How, then, is Jason Statham the screen's first Parker? Prior to Westlake's death in 2008, it was a precondition of selling Parker to the movies that the name "Parker" wouldn't be used without commitment to a series — so Jim Brown is McClain, Marvin is Walker, Gibson is Porter, Duvall is Earl Macklin, and, in 1983's unloved Slayground, Peter Coyote is Stone. To this can be added a slew of pseudo-Parkers unconnected to any source novel: Jim Jarmusch, who can be seen reading a Stark novel on an airplane in 1994's pseudo-documentary Tigrero, has acknowledged that his The Limits of Control owes a heavy debt to Stark.
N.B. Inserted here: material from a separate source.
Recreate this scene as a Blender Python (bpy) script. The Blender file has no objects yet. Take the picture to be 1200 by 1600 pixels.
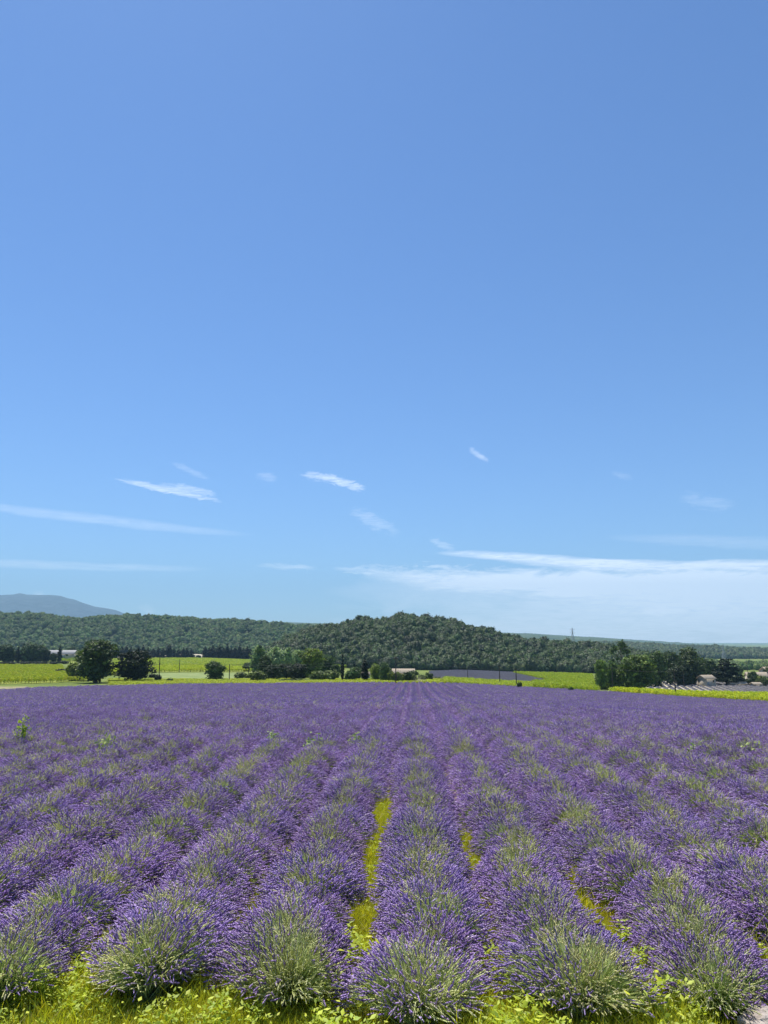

Michael Mann's favored theme of criminal professionalism is pure Parker, and in his 2004 Collateral, Tom Cruise wears the charcoal suit and attitude of Point Blank's Marvin.

As with Cruise's Jack Reacher, from Lee Child's thriller series, there would seem to be a lot riding on Statham's Parker, titled in the current all-or-nothing franchise-anchoring style. Accustomed to seeing the character softened by films, Parker aficionados collectively cringed at this Parker's declaration in the trailer: "I don't steal from people who can't afford it." But no bad movie could ruin Parker. There are 24 books to prove he's not so easily killed.